What happens if the input voltage is too high depends on the design. The driver may be a very good design and just shut off. Or - and that is more likely - some parts will let the magic smoke out.

Edit: Apparently I'm bad at holding the multimeter probes in the right spot. The voltage didn't drop but they seem to only have a 60mV drop. Should I go for 1N4001, then?

In that case, you did something wrong. According to the datasheet, the minimal voltage drop is around 600mV. Of course there has to be some load so that a minimal current flows.


4 years ago

I would find a voltage regulator, and configure it to work as a constant-current device. The output can be followed with another stage to set the voltage limit. With those specs, you could probably use two LM317T regulators. Take a look at the schematic I created in MS paint.

The LM317T regulators work by doing whatever possible (within reason and limitations) to the OUT pin to ensure the voltage between it and the ADJ is 1.25V. Use ohms law to calculate the resistance. Since R1 has to have 1.25V across it, that means the current that flows through it will always be V=I*R, 1.25V = I*R. Just reorganize it to solve for R after deciding your current. You could also use a rheostat or variable resistor for R1. As for the POT, you can use any potentiometer or resistor divider you choose. A pot will allow to to precisely set the maximum voltage.

There is one more thing to watch out for though: each regulator has a 2V drop that you need to accommodate. just make sure the input voltage is 4V higher than the set output.

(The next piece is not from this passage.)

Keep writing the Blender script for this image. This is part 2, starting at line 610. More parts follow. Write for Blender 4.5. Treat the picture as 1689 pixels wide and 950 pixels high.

Also, the filter caps may be needed. 1uF caps will do fine.

constant voltage-current source.png

Two silicon diodes in series should be just fine, assuming the load is connected.

The voltage drop across a 6A05 rectifier diode is 1V, so put it in series on the output of the power supply which will drop the voltage to 4V, just make sure the diode can handle the current draw of the driver and laser, which in the case of the 6A05 is 6amps.

Of course if you need more power, put 2 6A05's in parallel which could then handle 12 amps.